Contrary to the plaintiff's contention, the delay in mailing was not a mere "technical infirmity" that may be overlooked by the court pursuant to CPLR 2001 ( Ruffin v. Lion Corp., 15 N.Y.3d 578, 582, 915 N.Y.S.2d 204, 940 N.E.2d 909 [internal quotation marks omitted] ). "In deciding whether a defect in service is merely technical, courts must be guided by the principle of notice to the defendant—notice that must be reasonably calculated, under all the circumstances, to apprise interested parties of the pendency of the action and afford them an opportunity to present their objections" ( id. at 582, 915 N.Y.S.2d 204, 940 N.E.2d 909 [internal quotation marks omitted] ). As the Court of Appeals noted in Ruffin, a defendant's "actual receipt of the summons and complaint is not dispositive of the efficacy of service" ( id. at 583, 915 N.Y.S.2d 204, 940 N.E.2d 909 ). "For example, simply mailing the documents to defendant or e-mailing them to defendant's Web address would present more than a technical infirmity, even if defendant actually receives the documents, inasmuch as these methods in general introduce greater possibility of failed delivery" ( id. ).
A mailing sent within the wrong time frame, like a mailing sent by the wrong method (see id. ; Brown v. State of New York, 114 A.D.3d 632, 979 N.Y.S.2d 676 ), increases the likelihood that a party will not receive proper notice of a legal proceeding. The first 20–day window set forth in CPLR 308(2) serves an important function. If the delivery and mailing required by that statute are not made within a short time of one another, there is a greater likelihood that one or both sets of pleadings will be mislaid, or, at the very least, that confusion will arise as to how much time the defendant has to respond—both of which appear to have occurred here. Further, the requirement that an affidavit of service be filed within 20 days of the delivery or mailing, whichever is effected later, also serves an important function. Timely filing of the affidavit of service is designed to give notice as to the plaintiff's claim of service and permit the defendant to calculate the time to answer. Where the affidavit of service claims that delivery but not mailing occurred within the 20–day period, yet the plaintiff intends to later claim that a timely mailing did occur, additional confusion is created, a defendant may be prejudiced by reliance upon the publicly filed affidavit which only partially disclosed the plaintiff's claim of service, and such prejudice may preclude the prospect that the failure to file the affidavit could be cured (cf. Khan v. Hernandez, 122 A.D.3d 802, 803, 996 N.Y.S.2d 667 ).
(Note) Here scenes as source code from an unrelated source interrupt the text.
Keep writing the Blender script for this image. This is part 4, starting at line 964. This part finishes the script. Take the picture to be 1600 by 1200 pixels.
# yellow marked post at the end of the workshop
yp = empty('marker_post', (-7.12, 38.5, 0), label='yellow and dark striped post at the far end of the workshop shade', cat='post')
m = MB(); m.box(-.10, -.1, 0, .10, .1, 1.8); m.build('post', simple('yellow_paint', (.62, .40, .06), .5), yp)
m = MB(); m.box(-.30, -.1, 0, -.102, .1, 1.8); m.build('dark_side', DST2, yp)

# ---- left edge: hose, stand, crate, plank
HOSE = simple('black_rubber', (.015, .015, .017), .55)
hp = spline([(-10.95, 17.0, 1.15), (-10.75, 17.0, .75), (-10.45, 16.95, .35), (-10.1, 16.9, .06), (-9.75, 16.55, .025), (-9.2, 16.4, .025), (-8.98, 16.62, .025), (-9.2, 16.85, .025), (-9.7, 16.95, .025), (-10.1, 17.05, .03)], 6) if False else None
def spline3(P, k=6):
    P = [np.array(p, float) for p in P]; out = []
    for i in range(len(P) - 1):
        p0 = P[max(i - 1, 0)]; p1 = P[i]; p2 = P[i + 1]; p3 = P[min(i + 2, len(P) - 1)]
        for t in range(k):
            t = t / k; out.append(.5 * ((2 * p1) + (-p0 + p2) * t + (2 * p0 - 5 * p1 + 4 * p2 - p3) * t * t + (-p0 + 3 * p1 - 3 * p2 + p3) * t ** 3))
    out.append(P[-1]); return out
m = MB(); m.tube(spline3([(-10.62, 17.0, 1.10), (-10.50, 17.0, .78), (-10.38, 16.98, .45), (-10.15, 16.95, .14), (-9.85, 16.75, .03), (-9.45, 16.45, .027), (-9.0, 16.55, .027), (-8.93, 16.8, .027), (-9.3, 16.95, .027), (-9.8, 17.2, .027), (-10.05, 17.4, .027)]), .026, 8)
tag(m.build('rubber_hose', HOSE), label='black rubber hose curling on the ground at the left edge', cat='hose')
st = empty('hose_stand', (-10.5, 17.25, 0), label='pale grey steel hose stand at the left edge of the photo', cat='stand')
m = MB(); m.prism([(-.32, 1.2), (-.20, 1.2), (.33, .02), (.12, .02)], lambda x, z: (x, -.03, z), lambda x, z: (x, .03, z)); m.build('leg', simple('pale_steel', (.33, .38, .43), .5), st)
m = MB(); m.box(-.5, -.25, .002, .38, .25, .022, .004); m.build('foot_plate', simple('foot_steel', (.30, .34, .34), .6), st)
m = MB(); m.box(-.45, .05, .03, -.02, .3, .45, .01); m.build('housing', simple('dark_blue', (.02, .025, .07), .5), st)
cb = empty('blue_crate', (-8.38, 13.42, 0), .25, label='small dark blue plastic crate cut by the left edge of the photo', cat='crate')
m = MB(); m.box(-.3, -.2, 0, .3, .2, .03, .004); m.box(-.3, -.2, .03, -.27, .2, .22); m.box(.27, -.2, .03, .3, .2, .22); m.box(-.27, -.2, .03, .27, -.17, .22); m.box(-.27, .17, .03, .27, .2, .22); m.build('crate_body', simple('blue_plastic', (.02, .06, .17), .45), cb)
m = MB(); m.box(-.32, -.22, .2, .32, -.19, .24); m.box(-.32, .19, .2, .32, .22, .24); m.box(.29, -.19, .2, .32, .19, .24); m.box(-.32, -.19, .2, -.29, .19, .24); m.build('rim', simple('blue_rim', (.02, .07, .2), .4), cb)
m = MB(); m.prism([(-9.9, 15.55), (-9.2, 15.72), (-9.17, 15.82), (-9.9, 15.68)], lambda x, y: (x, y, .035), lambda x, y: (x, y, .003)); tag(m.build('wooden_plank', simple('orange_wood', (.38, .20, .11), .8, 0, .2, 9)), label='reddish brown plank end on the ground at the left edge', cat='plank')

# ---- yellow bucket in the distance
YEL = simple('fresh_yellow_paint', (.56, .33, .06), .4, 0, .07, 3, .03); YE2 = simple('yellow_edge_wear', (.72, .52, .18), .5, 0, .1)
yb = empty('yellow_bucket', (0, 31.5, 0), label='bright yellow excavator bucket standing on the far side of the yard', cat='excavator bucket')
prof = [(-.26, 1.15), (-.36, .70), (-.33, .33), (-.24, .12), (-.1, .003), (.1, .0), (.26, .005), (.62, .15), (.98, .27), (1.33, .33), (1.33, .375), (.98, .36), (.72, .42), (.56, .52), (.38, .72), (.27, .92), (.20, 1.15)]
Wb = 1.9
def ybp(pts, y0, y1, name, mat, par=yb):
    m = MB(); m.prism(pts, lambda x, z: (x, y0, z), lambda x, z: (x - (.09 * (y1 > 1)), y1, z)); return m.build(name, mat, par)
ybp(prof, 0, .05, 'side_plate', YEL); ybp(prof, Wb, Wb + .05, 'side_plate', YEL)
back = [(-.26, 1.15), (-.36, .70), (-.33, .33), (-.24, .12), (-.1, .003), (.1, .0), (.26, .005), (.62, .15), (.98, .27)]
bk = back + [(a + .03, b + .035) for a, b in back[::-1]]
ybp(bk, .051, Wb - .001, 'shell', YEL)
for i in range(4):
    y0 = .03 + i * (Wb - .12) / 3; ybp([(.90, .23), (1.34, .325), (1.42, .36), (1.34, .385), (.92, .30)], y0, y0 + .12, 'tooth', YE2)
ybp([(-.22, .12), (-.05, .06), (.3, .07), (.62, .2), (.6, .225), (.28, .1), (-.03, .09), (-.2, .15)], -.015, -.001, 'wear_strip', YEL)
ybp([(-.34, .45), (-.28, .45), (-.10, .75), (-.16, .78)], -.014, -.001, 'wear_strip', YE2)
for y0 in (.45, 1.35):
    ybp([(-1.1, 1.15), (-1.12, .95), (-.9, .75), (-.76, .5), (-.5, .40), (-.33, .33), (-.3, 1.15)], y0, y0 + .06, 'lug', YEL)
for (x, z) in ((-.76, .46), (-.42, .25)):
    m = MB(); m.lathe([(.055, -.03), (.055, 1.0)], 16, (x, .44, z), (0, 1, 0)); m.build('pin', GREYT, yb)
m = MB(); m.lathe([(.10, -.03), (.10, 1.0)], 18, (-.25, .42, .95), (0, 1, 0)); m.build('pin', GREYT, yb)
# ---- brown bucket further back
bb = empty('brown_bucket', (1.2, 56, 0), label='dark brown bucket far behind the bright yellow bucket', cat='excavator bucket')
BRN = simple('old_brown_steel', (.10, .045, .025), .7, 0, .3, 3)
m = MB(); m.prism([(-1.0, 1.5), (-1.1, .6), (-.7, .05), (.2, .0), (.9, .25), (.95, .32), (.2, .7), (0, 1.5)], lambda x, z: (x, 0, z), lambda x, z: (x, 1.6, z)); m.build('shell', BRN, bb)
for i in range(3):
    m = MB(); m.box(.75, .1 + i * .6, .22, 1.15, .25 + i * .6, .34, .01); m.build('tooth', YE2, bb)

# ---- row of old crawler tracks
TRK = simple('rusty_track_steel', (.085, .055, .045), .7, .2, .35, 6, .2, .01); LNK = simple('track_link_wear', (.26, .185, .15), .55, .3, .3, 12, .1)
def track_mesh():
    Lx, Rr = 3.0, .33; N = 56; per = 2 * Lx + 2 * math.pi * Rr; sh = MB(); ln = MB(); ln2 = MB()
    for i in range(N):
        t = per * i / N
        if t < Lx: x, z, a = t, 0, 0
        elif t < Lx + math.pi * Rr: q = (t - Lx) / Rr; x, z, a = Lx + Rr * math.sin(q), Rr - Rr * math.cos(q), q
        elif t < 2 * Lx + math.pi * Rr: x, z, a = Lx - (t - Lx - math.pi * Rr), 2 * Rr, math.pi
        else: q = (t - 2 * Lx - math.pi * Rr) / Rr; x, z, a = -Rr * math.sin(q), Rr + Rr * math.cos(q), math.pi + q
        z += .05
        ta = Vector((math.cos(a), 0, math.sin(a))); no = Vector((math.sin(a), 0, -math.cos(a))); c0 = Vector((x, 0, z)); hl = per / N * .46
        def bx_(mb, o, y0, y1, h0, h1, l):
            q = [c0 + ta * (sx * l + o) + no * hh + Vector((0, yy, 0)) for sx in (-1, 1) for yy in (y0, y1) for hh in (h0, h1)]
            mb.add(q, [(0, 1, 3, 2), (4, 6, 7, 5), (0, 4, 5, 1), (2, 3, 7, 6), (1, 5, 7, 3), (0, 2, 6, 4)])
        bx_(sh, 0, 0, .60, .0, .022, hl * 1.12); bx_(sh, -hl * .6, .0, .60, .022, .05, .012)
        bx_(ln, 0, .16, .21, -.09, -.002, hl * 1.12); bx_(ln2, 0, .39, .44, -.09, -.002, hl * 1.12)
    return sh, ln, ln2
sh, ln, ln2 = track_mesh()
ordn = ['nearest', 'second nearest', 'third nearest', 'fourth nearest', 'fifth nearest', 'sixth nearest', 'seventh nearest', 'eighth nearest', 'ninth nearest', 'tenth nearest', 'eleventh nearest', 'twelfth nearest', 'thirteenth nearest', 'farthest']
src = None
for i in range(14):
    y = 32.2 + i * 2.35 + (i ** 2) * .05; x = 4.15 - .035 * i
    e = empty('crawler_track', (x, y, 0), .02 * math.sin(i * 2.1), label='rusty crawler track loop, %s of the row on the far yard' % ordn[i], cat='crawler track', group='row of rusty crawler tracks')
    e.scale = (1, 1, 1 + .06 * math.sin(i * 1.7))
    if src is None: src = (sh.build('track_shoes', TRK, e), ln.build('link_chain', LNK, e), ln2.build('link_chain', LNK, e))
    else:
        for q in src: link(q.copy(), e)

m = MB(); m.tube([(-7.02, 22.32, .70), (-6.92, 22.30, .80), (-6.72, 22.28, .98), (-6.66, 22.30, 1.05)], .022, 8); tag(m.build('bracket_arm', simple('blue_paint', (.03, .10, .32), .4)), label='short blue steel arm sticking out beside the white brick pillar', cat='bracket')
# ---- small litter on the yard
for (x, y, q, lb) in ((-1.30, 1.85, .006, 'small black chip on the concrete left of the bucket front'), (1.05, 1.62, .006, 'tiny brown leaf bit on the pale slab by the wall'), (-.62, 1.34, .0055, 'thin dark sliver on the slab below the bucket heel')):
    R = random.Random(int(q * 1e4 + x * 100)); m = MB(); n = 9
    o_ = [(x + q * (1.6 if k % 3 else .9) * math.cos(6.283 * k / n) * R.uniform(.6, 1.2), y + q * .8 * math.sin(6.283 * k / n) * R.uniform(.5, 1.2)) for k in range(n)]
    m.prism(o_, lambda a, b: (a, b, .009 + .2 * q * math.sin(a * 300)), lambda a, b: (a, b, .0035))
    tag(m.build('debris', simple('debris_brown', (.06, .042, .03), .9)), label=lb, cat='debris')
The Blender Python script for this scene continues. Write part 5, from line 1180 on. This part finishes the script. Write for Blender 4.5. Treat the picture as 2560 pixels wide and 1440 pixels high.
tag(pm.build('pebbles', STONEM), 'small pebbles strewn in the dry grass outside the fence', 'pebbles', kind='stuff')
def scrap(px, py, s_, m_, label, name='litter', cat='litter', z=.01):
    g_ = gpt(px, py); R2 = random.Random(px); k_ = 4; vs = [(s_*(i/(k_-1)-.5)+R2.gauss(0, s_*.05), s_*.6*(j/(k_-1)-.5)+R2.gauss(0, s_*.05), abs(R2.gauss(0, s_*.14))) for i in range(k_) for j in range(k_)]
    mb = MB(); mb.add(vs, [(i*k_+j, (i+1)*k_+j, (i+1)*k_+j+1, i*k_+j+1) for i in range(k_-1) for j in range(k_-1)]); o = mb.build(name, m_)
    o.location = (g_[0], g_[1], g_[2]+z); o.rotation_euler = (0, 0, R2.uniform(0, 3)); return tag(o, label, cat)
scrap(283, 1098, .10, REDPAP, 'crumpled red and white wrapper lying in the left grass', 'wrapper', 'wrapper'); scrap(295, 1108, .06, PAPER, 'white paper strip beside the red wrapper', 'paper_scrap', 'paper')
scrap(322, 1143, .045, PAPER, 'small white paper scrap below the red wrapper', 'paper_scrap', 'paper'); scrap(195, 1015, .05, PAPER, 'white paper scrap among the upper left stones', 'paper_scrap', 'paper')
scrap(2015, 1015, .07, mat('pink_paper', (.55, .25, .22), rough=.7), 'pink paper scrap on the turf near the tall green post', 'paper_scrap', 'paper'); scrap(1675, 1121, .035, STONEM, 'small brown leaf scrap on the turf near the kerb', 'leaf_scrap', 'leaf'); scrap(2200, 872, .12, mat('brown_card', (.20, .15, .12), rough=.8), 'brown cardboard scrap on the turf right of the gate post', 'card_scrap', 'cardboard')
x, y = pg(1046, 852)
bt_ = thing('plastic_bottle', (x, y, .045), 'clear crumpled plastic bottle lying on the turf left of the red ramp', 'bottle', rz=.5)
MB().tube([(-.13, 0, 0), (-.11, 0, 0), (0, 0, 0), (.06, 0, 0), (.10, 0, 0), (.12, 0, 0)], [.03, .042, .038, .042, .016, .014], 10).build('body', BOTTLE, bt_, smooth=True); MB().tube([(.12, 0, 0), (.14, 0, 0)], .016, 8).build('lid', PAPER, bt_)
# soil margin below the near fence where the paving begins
We therefore agree with the Supreme Court's determination that the plaintiff's failure to comply with the delivery and mailing requirements of CPLR 308(2) in the time prescribed by the statute was a jurisdictional defect, and that the plaintiff's late mailing of the summons and complaint after the statutory time period did not cure the defect in service. The plaintiff's remaining contentions are without merit. Accordingly, we agree with the court's determination, upon reargument, to adhere to its prior determination granting the defendant's cross motion to dismiss the complaint for lack of personal jurisdiction.
SCHEINKMAN, P.J., COHEN, MALTESE and LASALLE, JJ., concur.